Sutton started singing in Milwaukee, Wis., in choirs and musical theater. But it was jazz that pushed her desire to become a professional singer.

A scholarship took Sutton to Berklee College of Music in Boston. Soon after she was performing throughout New England, opening for Max Roach and the Billy Taylor trio at the Bright Moments of Jazz Fest and in other prestigious national jazz festivals, as well as in Europe.

Sutton's first solo album, "Introducing Tierney Sutton," was released to rave reviews and reached the top 50 on the Gavin Jazz radio charts.

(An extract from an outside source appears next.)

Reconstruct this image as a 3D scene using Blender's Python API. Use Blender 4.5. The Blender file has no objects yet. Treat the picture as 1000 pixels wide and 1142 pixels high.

The CD was also nominated for a 1999 Indie Award for Best Jazz Vocal Album.

On 2000's "Unsung Heroes," Sutton sang popular jazz standards that are commonly known as instrumentals: Joe Henderson's "Recordame," Clifford Brown's "Joy Spring," Wayne Shorter's "Speak No Evil," Dizzy Gillespie's "Con Alma," and others.

Sutton's "Blue in Green," released in June 2001, was an album of music written by or associated with pianist Bill Evans.

In 2002, Sutton's "Something Cool" included a swinging rendition of "Route 66," Lerner and Loewe's "Wouldn't It Be Loverly," "I've Grown Accustomed To His Face" and "Show Me," Willie Nelson's "Crazy," and a fresh arrangement of "Ding Dong! The Witch Is Dead," one of Sutton's concert favorites.

An active jazz educator, Sutton heads the Jazz Vocal department at the University of Southern California.